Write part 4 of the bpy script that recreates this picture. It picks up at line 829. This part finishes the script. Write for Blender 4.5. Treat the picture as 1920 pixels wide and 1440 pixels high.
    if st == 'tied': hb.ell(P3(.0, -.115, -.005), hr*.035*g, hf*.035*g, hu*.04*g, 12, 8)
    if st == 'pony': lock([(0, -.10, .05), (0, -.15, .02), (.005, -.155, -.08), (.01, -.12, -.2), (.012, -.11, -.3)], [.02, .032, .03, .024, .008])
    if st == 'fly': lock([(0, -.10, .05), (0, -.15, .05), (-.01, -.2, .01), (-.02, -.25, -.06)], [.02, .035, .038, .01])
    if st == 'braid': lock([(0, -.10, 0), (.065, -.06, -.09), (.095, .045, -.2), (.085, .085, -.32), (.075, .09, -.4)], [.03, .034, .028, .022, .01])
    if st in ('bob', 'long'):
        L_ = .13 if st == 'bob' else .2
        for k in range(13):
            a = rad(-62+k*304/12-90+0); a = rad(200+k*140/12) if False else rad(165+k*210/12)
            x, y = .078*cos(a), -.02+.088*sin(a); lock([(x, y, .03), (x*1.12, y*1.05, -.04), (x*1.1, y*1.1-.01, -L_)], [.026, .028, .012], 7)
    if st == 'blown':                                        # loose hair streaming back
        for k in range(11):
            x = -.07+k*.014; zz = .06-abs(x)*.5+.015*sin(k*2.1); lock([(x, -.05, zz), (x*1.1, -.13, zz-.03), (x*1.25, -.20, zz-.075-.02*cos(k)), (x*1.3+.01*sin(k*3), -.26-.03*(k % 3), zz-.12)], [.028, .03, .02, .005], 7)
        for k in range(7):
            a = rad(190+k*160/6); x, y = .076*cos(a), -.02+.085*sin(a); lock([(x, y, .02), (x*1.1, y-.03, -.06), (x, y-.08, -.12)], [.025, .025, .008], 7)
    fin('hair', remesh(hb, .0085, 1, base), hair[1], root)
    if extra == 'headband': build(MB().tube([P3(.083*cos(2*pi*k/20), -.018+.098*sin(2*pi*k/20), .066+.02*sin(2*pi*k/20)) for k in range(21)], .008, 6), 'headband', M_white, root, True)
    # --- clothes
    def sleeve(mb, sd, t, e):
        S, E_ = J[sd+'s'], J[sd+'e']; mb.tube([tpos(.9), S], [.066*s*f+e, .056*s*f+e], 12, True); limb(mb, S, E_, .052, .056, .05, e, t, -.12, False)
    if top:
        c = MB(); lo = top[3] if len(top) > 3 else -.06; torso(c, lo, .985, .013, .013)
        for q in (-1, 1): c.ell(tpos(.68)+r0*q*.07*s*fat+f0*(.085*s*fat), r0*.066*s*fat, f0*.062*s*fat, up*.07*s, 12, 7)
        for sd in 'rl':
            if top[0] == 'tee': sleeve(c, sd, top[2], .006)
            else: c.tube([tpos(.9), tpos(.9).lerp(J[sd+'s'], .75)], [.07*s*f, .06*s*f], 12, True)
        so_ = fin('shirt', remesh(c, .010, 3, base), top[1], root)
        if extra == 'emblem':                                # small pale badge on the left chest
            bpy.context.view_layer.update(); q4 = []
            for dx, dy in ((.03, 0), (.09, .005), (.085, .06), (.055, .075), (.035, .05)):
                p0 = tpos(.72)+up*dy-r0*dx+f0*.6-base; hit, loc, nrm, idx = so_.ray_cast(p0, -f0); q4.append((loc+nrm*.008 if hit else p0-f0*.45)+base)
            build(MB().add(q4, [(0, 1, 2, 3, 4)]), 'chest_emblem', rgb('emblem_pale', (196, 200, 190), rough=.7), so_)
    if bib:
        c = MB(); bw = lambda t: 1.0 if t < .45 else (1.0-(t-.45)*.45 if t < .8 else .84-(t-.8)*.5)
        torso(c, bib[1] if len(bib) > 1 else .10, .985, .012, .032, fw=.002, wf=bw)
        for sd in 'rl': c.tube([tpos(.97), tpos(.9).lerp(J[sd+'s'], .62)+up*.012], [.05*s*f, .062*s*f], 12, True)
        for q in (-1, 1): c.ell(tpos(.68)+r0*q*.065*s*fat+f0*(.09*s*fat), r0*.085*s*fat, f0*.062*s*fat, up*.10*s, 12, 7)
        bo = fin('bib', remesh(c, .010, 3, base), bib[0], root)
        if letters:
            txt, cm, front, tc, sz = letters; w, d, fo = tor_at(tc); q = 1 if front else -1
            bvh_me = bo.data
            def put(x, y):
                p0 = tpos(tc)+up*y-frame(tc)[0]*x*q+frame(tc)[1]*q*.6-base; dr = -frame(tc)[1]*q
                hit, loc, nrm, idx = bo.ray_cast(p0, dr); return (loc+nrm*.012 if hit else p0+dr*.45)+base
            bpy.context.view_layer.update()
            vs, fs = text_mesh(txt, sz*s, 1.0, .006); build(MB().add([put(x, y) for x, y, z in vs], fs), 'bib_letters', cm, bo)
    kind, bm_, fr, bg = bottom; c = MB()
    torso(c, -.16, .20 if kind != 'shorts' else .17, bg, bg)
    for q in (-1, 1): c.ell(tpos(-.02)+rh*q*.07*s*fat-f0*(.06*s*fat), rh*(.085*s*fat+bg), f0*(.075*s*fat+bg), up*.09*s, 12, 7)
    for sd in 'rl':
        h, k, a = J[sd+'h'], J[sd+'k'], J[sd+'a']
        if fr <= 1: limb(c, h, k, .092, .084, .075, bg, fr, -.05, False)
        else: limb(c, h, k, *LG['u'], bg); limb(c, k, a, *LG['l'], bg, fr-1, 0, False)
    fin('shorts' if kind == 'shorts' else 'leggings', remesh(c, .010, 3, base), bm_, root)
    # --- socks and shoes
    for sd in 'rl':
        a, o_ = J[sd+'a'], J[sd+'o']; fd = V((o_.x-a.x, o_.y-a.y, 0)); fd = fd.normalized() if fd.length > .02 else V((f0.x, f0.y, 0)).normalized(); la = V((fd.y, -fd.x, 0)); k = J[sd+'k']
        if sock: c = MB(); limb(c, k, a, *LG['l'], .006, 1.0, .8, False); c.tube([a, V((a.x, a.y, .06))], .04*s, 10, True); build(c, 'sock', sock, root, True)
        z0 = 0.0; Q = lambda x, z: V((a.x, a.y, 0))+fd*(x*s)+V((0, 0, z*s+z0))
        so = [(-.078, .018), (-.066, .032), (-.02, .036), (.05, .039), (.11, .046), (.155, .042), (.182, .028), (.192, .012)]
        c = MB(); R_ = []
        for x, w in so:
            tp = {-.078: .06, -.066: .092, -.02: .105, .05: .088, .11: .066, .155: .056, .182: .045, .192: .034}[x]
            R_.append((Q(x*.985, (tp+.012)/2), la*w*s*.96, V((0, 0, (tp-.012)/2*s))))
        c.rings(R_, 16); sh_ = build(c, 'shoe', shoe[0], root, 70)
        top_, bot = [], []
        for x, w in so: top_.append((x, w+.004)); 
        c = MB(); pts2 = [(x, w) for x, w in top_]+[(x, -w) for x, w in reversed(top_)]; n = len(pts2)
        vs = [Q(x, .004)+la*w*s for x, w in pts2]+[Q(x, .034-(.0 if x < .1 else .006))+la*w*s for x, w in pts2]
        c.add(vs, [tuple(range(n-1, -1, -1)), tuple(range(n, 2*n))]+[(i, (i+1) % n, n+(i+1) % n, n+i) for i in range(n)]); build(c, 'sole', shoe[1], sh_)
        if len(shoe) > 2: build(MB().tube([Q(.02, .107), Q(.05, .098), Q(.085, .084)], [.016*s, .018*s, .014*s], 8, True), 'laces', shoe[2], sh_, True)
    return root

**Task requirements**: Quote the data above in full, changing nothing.

**Answer below**:
Write part 4 of the bpy script that recreates this picture. It picks up at line 829. This part finishes the script. Write for Blender 4.5. Treat the picture as 1920 pixels wide and 1440 pixels high.
    if st == 'tied': hb.ell(P3(.0, -.115, -.005), hr*.035*g, hf*.035*g, hu*.04*g, 12, 8)
    if st == 'pony': lock([(0, -.10, .05), (0, -.15, .02), (.005, -.155, -.08), (.01, -.12, -.2), (.012, -.11, -.3)], [.02, .032, .03, .024, .008])
    if st == 'fly': lock([(0, -.10, .05), (0, -.15, .05), (-.01, -.2, .01), (-.02, -.25, -.06)], [.02, .035, .038, .01])
    if st == 'braid': lock([(0, -.10, 0), (.065, -.06, -.09), (.095, .045, -.2), (.085, .085, -.32), (.075, .09, -.4)], [.03, .034, .028, .022, .01])
    if st in ('bob', 'long'):
        L_ = .13 if st == 'bob' else .2
        for k in range(13):
            a = rad(-62+k*304/12-90+0); a = rad(200+k*140/12) if False else rad(165+k*210/12)
            x, y = .078*cos(a), -.02+.088*sin(a); lock([(x, y, .03), (x*1.12, y*1.05, -.04), (x*1.1, y*1.1-.01, -L_)], [.026, .028, .012], 7)
    if st == 'blown':                                        # loose hair streaming back
        for k in range(11):
            x = -.07+k*.014; zz = .06-abs(x)*.5+.015*sin(k*2.1); lock([(x, -.05, zz), (x*1.1, -.13, zz-.03), (x*1.25, -.20, zz-.075-.02*cos(k)), (x*1.3+.01*sin(k*3), -.26-.03*(k % 3), zz-.12)], [.028, .03, .02, .005], 7)
        for k in range(7):
            a = rad(190+k*160/6); x, y = .076*cos(a), -.02+.085*sin(a); lock([(x, y, .02), (x*1.1, y-.03, -.06), (x, y-.08, -.12)], [.025, .025, .008], 7)
    fin('hair', remesh(hb, .0085, 1, base), hair[1], root)
    if extra == 'headband': build(MB().tube([P3(.083*cos(2*pi*k/20), -.018+.098*sin(2*pi*k/20), .066+.02*sin(2*pi*k/20)) for k in range(21)], .008, 6), 'headband', M_white, root, True)
    # --- clothes
    def sleeve(mb, sd, t, e):
        S, E_ = J[sd+'s'], J[sd+'e']; mb.tube([tpos(.9), S], [.066*s*f+e, .056*s*f+e], 12, True); limb(mb, S, E_, .052, .056, .05, e, t, -.12, False)
    if top:
        c = MB(); lo = top[3] if len(top) > 3 else -.06; torso(c, lo, .985, .013, .013)
        for q in (-1, 1): c.ell(tpos(.68)+r0*q*.07*s*fat+f0*(.085*s*fat), r0*.066*s*fat, f0*.062*s*fat, up*.07*s, 12, 7)
        for sd in 'rl':
            if top[0] == 'tee': sleeve(c, sd, top[2], .006)
            else: c.tube([tpos(.9), tpos(.9).lerp(J[sd+'s'], .75)], [.07*s*f, .06*s*f], 12, True)
        so_ = fin('shirt', remesh(c, .010, 3, base), top[1], root)
        if extra == 'emblem':                                # small pale badge on the left chest
            bpy.context.view_layer.update(); q4 = []
            for dx, dy in ((.03, 0), (.09, .005), (.085, .06), (.055, .075), (.035, .05)):
                p0 = tpos(.72)+up*dy-r0*dx+f0*.6-base; hit, loc, nrm, idx = so_.ray_cast(p0, -f0); q4.append((loc+nrm*.008 if hit else p0-f0*.45)+base)
            build(MB().add(q4, [(0, 1, 2, 3, 4)]), 'chest_emblem', rgb('emblem_pale', (196, 200, 190), rough=.7), so_)
    if bib:
        c = MB(); bw = lambda t: 1.0 if t < .45 else (1.0-(t-.45)*.45 if t < .8 else .84-(t-.8)*.5)
        torso(c, bib[1] if len(bib) > 1 else .10, .985, .012, .032, fw=.002, wf=bw)
        for sd in 'rl': c.tube([tpos(.97), tpos(.9).lerp(J[sd+'s'], .62)+up*.012], [.05*s*f, .062*s*f], 12, True)
        for q in (-1, 1): c.ell(tpos(.68)+r0*q*.065*s*fat+f0*(.09*s*fat), r0*.085*s*fat, f0*.062*s*fat, up*.10*s, 12, 7)
        bo = fin('bib', remesh(c, .010, 3, base), bib[0], root)
        if letters:
            txt, cm, front, tc, sz = letters; w, d, fo = tor_at(tc); q = 1 if front else -1
            bvh_me = bo.data
            def put(x, y):
                p0 = tpos(tc)+up*y-frame(tc)[0]*x*q+frame(tc)[1]*q*.6-base; dr = -frame(tc)[1]*q
                hit, loc, nrm, idx = bo.ray_cast(p0, dr); return (loc+nrm*.012 if hit else p0+dr*.45)+base
            bpy.context.view_layer.update()
            vs, fs = text_mesh(txt, sz*s, 1.0, .006); build(MB().add([put(x, y) for x, y, z in vs], fs), 'bib_letters', cm, bo)
    kind, bm_, fr, bg = bottom; c = MB()
    torso(c, -.16, .20 if kind != 'shorts' else .17, bg, bg)
    for q in (-1, 1): c.ell(tpos(-.02)+rh*q*.07*s*fat-f0*(.06*s*fat), rh*(.085*s*fat+bg), f0*(.075*s*fat+bg), up*.09*s, 12, 7)
    for sd in 'rl':
        h, k, a = J[sd+'h'], J[sd+'k'], J[sd+'a']
        if fr <= 1: limb(c, h, k, .092, .084, .075, bg, fr, -.05, False)
        else: limb(c, h, k, *LG['u'], bg); limb(c, k, a, *LG['l'], bg, fr-1, 0, False)
    fin('shorts' if kind == 'shorts' else 'leggings', remesh(c, .010, 3, base), bm_, root)
    # --- socks and shoes
    for sd in 'rl':
        a, o_ = J[sd+'a'], J[sd+'o']; fd = V((o_.x-a.x, o_.y-a.y, 0)); fd = fd.normalized() if fd.length > .02 else V((f0.x, f0.y, 0)).normalized(); la = V((fd.y, -fd.x, 0)); k = J[sd+'k']
        if sock: c = MB(); limb(c, k, a, *LG['l'], .006, 1.0, .8, False); c.tube([a, V((a.x, a.y, .06))], .04*s, 10, True); build(c, 'sock', sock, root, True)
        z0 = 0.0; Q = lambda x, z: V((a.x, a.y, 0))+fd*(x*s)+V((0, 0, z*s+z0))
        so = [(-.078, .018), (-.066, .032), (-.02, .036), (.05, .039), (.11, .046), (.155, .042), (.182, .028), (.192, .012)]
        c = MB(); R_ = []
        for x, w in so:
            tp = {-.078: .06, -.066: .092, -.02: .105, .05: .088, .11: .066, .155: .056, .182: .045, .192: .034}[x]
            R_.append((Q(x*.985, (tp+.012)/2), la*w*s*.96, V((0, 0, (tp-.012)/2*s))))
        c.rings(R_, 16); sh_ = build(c, 'shoe', shoe[0], root, 70)
        top_, bot = [], []
        for x, w in so: top_.append((x, w+.004)); 
        c = MB(); pts2 = [(x, w) for x, w in top_]+[(x, -w) for x, w in reversed(top_)]; n = len(pts2)
        vs = [Q(x, .004)+la*w*s for x, w in pts2]+[Q(x, .034-(.0 if x < .1 else .006))+la*w*s for x, w in pts2]
        c.add(vs, [tuple(range(n-1, -1, -1)), tuple(range(n, 2*n))]+[(i, (i+1) % n, n+(i+1) % n, n+i) for i in range(n)]); build(c, 'sole', shoe[1], sh_)
        if len(shoe) > 2: build(MB().tube([Q(.02, .107), Q(.05, .098), Q(.085, .084)], [.016*s, .018*s, .014*s], 8, True), 'laces', shoe[2], sh_, True)
    return root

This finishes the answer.